J'en viens aux économies à réaliser d'ici à la fin du mois de juin. Afin de tenir les objectifs de la LPM, nous avons engagé une réforme profonde, axée sur trente et un chantiers majeurs. Un peu plus de la moitié d'entre eux sont conduits par le chef d'état-major des armées, et les autres par le SGA et le DGA. L'organisation mise en place nous permet de suivre ces chantiers. Le Premier ministre a d'ailleurs déclaré que la Défense ne paierait pas deux fois. La LPM, je le rappelle, implique une décrue de 40 milliards d'euros sur la période 2014-2019 par rapport au précédent Livre blanc, à périmètre comparable. Dans ces conditions, il n'est pas étonnant qu'il soit difficile de trouver des sources d'économies dans les effectifs.

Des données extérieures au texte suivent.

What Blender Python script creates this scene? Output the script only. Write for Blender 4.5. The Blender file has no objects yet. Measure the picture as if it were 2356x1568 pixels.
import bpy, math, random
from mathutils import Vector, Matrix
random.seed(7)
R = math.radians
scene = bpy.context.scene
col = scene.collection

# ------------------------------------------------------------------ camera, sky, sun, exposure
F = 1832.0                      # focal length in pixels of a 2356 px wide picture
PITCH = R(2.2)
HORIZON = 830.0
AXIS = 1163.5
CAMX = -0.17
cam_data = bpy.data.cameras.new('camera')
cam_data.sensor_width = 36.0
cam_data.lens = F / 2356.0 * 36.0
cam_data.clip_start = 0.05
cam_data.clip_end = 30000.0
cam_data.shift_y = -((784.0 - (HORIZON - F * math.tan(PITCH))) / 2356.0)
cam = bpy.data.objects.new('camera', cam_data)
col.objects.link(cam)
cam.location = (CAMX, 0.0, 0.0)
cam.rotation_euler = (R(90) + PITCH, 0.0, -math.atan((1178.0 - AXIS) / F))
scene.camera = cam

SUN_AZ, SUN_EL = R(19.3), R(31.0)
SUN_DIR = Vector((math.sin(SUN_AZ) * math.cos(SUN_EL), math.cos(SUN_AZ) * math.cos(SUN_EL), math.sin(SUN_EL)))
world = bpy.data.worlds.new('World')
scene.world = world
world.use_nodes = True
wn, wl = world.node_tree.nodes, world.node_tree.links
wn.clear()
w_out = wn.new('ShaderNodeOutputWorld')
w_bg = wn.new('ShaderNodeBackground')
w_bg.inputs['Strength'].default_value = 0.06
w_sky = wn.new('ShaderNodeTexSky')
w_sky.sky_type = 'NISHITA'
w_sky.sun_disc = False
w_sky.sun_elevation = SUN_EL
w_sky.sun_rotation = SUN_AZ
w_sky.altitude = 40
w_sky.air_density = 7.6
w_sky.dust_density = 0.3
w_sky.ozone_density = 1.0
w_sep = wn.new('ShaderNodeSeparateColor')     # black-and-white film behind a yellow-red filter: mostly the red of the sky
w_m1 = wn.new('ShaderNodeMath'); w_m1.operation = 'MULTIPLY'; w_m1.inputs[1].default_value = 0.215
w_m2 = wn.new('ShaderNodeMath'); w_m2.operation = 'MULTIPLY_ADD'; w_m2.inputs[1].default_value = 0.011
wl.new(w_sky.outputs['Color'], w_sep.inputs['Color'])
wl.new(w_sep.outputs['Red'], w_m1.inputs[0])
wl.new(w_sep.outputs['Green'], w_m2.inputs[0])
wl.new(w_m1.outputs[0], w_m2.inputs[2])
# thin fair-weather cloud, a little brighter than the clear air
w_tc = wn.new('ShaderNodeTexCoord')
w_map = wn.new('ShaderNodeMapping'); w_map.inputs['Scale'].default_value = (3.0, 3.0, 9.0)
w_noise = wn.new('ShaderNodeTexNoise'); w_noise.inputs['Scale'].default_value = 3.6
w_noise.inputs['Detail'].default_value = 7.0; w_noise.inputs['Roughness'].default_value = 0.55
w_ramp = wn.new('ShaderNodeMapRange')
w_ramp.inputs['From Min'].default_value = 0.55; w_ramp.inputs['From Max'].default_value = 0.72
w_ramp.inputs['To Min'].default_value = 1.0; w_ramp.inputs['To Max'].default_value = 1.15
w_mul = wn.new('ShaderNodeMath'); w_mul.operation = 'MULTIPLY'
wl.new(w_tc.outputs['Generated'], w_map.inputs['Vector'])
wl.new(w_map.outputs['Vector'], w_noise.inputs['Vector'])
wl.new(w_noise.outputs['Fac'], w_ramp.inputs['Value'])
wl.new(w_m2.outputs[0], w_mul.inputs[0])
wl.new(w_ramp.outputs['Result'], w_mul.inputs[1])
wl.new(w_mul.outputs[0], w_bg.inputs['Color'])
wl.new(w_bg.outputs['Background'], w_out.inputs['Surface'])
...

Les chantiers dont j'ai parlé ne produiront pas tous leurs effets immédiatement : on peut donc s'attendre à un cap difficile en 2015 et 2016. Afin de privilégier les forces, nous cherchons les déflations, à raison des deux tiers, dans leur environnement : la tâche est donc ardue. Des analyses fonctionnelles sont menées afin d'éviter une déstructuration de l'organisation dans son ensemble ; cependant, je ne partage pas le pessimisme qui vient de s'exprimer. Un homme sans souci est proche du désespoir, dit-on ; pour ma part je suis plein d'espérance. Nous tiendrons les objectifs de déflation, j'en suis convaincu, et ce sans compromettre notre organisation, à une condition cependant : que le Livre blanc, la LPM et le projet Cap 2020 respectent le pied de colonne budgétaire. Les REX restent effectivement un point d'attention majeur, avec deux dossiers urgents : les 250 millions d'euros en moins pour 2014 et le 1,5 milliard pour 2015. Il faudra respecter, dans la construction du triennal, le pied de colonne à 31,4 milliards pour 2015 si l'on veut bâtir l'édifice prévu ; en d'autres termes, toute la LPM, rien que la LPM. La copie générale est cohérente, mais la cohérence n'implique pas l'absence de difficultés. Cette copie, il faut donc la défendre, en restant vigilant sur les difficultés.

Le surcoût des OPEX atteindra quelque 775 millions d'euros, même si l'expérience des années antérieures m'incite à la prudence, car nous ne sommes qu'à la moitié de l'année. La déflation des effectifs sera plus lente que prévu au Mali et en RCA. Le socle de 450 millions avait été prévu en fonction d'une moyenne annuelle ; il faudra compenser le surplus d'une manière ou d'une autre. C'est là l'enjeu du traditionnel calcul de fin de gestion : outre les 250 millions d'euros de REX, des crédits sont encore gelés et le report de charges se monte à 3,45 milliards.

J'appelle bien entendu de mes voeux l'aide européenne pour les OPEX et leur non-intégration dans le calcul du déficit. La LPM est en effet taillée au plus juste en ce domaine ; aussi la coopération internationale, qu'elle soit bilatérale ou multilatérale, qu'elle vienne de l'OTAN ou de l'Union européenne – comme à Koulikoro au Mali –, est-elle nécessaire. Tout ce qui est source d'économies est naturellement bon à prendre. Quoi qu'il en soit, pour répondre directement à une question qui m'a été posée, à ce jour, je n'ai pas eu à annoncer aux autorités politiques qu'une mission était abandonnée faute de moyens.